§ **YOUR INSTRUCTIONS**
Gather all lines with the word "scene" in them.
# # # #
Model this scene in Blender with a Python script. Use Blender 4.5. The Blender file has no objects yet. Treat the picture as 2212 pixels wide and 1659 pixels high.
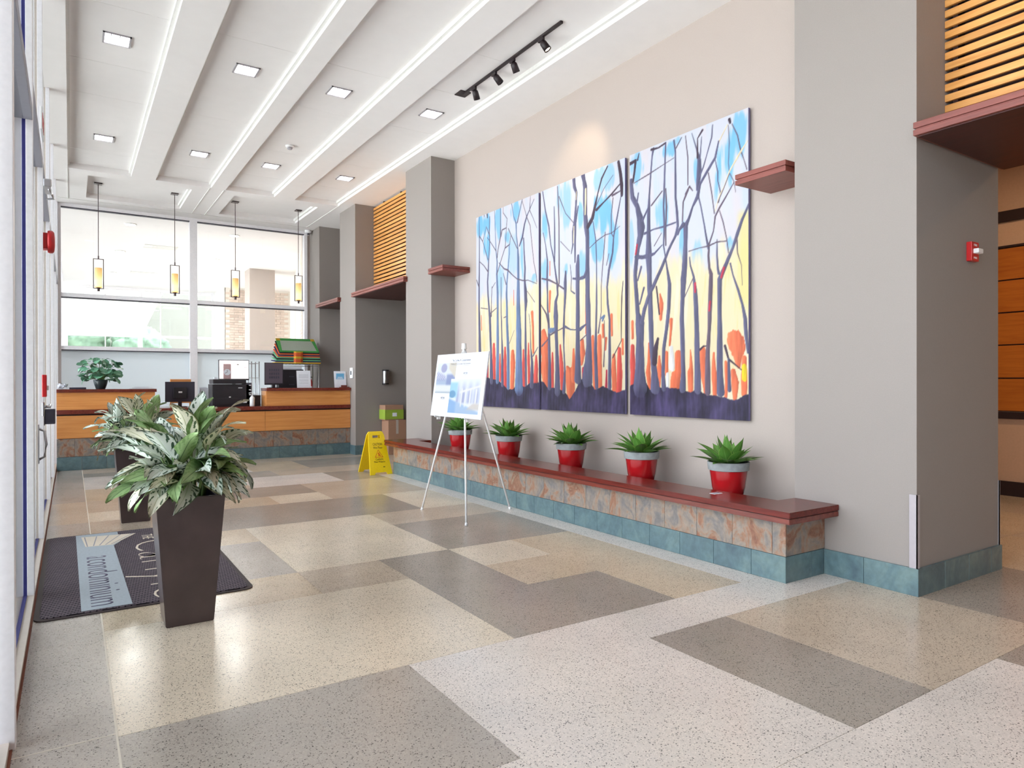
import bpy, bmesh, math, random
import numpy as np
from mathutils import Vector, Matrix
random.seed(7); RNG = np.random.RandomState(3)
SC = bpy.context.scene
COL = SC.collection
PI = math.pi
def S(r, g, b):
    f = lambda c: (c/255/12.92) if c/255 <= .04045 else ((c/255+.055)/1.055)**2.4
    return (f(r), f(g), f(b), 1)

# ------------------------------------------------------------------ camera
cam = bpy.data.cameras.new('camera'); camo = bpy.data.objects.new('camera', cam); COL.objects.link(camo)
yaw, pit, rol = math.radians(33.034), math.radians(-.1466), math.radians(.1065)
fw = Vector((math.sin(yaw)*math.cos(pit), math.cos(yaw)*math.cos(pit), math.sin(pit)))
rt = Vector((math.cos(yaw), -math.sin(yaw), 0)); dn = fw.cross(rt)
r2 = math.cos(rol)*rt + math.sin(rol)*dn; d2 = -math.sin(rol)*rt + math.cos(rol)*dn
camo.matrix_world = Matrix(((r2.x, -d2.x, -fw.x, 0), (r2.y, -d2.y, -fw.y, 0), (r2.z, -d2.z, -fw.z, 1.4), (0, 0, 0, 1)))
cam.sensor_fit = 'HORIZONTAL'; cam.sensor_width = 36; cam.lens = 1466.08/2212*36
cam.clip_start = .05; cam.clip_end = 300
SC.camera = camo

# ------------------------------------------------------------------ sky and exposure
w = bpy.data.worlds.new('overcast_sky'); SC.world = w; w.use_nodes = True
bg = w.node_tree.nodes['Background']; bg.inputs[0].default_value = (.86, .92, 1, 1); bg.inputs[1].default_value = 5.0
sun = bpy.data.lights.new('sun', 'SUN'); sun.energy = 12; sun.angle = .02; sun.color = (.95, .97, 1)
suno = bpy.data.objects.new('sun', sun); COL.objects.link(suno); suno.rotation_euler = (0, math.radians(14), 0)     # high, from over the building: lights the paving outside
SC.view_settings.view_transform = 'Standard'; SC.view_settings.look = 'None'
SC.view_settings.gamma = 1; SC.view_settings.use_curve_mapping = False
SC.view_settings.exposure = 0.3
SC.cycles.use_denoising = True
SC.cycles.max_bounces = 10; SC.cycles.diffuse_bounces = 6; SC.cycles.glossy_bounces = 4
SC.cycles.transmission_bounces = 6; SC.cycles.transparent_max_bounces = 16
SC.cycles.sample_clamp_indirect = 8
SC.cycles.caustics_reflective = False; SC.cycles.caustics_refractive = False

def portal(loc, rot, sx, sy):                     # guides sky light through a glazed wall, gives no light of its own
    l = bpy.data.lights.new('sky_portal', 'AREA'); l.shape = 'RECTANGLE'; l.size = sx; l.size_y = sy
    l.cycles.is_portal = True
    o = bpy.data.objects.new('sky_portal', l); COL.objects.link(o); o.location = loc; o.rotation_euler = rot
portal((-.5, 6.35, 2.45), (0, -PI/2, 0), 4.9, 18.5)      # left storefront
portal((-.5, 22, 2.45), (0, -PI/2, 0), 4.9, 12.4)       # its continuation along the next room
portal((2.2, 28.9, 2.45), (-PI/2, 0, 0), 5.0, 4.9)      # far glazing of the next room

# ------------------------------------------------------------------ materials
def nt(name):
    m = bpy.data.materials.new(name); m.use_nodes = True
    t = m.node_tree; return m, t, t.nodes['Principled BSDF']
def N(t, kind, **kw):
    n = t.nodes.new(kind)
    for k, v in kw.items():
        if k.startswith('i_'): n.inputs[k[2:].replace('_', ' ')].default_value = v
        else: setattr(n, k, v)
    return n
def link(t, a, b): t.links.new(a, b)
def ramp(t, fac, stops, interp='LINEAR'):
    r = t.nodes.new('ShaderNodeValToRGB'); cr = r.color_ramp; cr.interpolation = interp
    while len(cr.elements) < len(stops): cr.elements.new(.5)
    for e, (p, c) in zip(cr.elements, stops): e.position = p; e.color = c
    link(t, fac, r.inputs[0]); return r.outputs[0]
def mixc(t, fac, a, b, bt='MIX'):
    n = t.nodes.new('ShaderNodeMix'); n.data_type = 'RGBA'; n.blend_type = bt
    for i, v in ((0, fac), (6, a), (7, b)):
        if hasattr(v, 'links') or isinstance(v, bpy.types.NodeSocket): link(t, v, n.inputs[i])
        else: n.inputs[i].default_value = v
    return n.outputs[2]
def bump(t, bs, h, dist=.002, strength=.5):
    b = N(t, 'ShaderNodeBump', i_Strength=strength, i_Distance=dist); link(t, h, b.inputs['Height']); link(t, b.outputs[0], bs.inputs['Normal'])
def coords(t, scale=(1, 1, 1), rand=0):
    c = N(t, 'ShaderNodeTexCoord'); mp = N(t, 'ShaderNodeMapping'); mp.inputs['Scale'].default_value = scale
    link(t, c.outputs['Object'], mp.inputs[0])
    if rand:
        oi = N(t, 'ShaderNodeObjectInfo'); mu = N(t, 'ShaderNodeMath', operation='MULTIPLY'); mu.inputs[1].default_value = rand
        link(t, oi.outputs['Random'], mu.inputs[0]); cb = N(t, 'ShaderNodeCombineXYZ')
        for i in range(3): link(t, mu.outputs[0], cb.inputs[i])
        link(t, cb.outputs[0], mp.inputs['Location'])
    return mp.outputs[0]
MAT = {}
def plain(name, col, rough=.5, metal=0, spec=.5, noise=0, nscale=40, bumpd=0, coat=0):
    m, t, b = nt(name)
    b.inputs['Roughness'].default_value = rough; b.inputs['Metallic'].default_value = metal
    b.inputs['Specular IOR Level'].default_value = spec; b.inputs['Coat Weight'].default_value = coat
    b.inputs['Coat Roughness'].default_value = .08
    n = N(t, 'ShaderNodeTexNoise', i_Scale=nscale, i_Detail=3.0); link(t, coords(t), n.inputs['Vector'])
    k = noise if noise else .03
    lo = tuple(c*(1-k) for c in col[:3])+(1,); hi = tuple(min(1, c*(1+k)) for c in col[:3])+(1,)
    link(t, ramp(t, n.outputs[0], [(.3, lo), (.7, hi)]), b.inputs['Base Color'])
    if bumpd: bump(t, b, n.outputs[0], bumpd)
    MAT[name] = m; return m
def glow(name, col, strength, base=(.9, .9, .9, 1)):
    m, t, b = nt(name); b.inputs['Base Color'].default_value = base
    b.inputs['Emission Color'].default_value = col; b.inputs['Emission Strength'].default_value = strength
    MAT[name] = m; return m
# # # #
§ **OUTPUT FOR THIS TASK**
Model this scene in Blender with a Python script. Use Blender 4.5. The Blender file has no objects yet. Treat the picture as 2212 pixels wide and 1659 pixels high.
SC = bpy.context.scene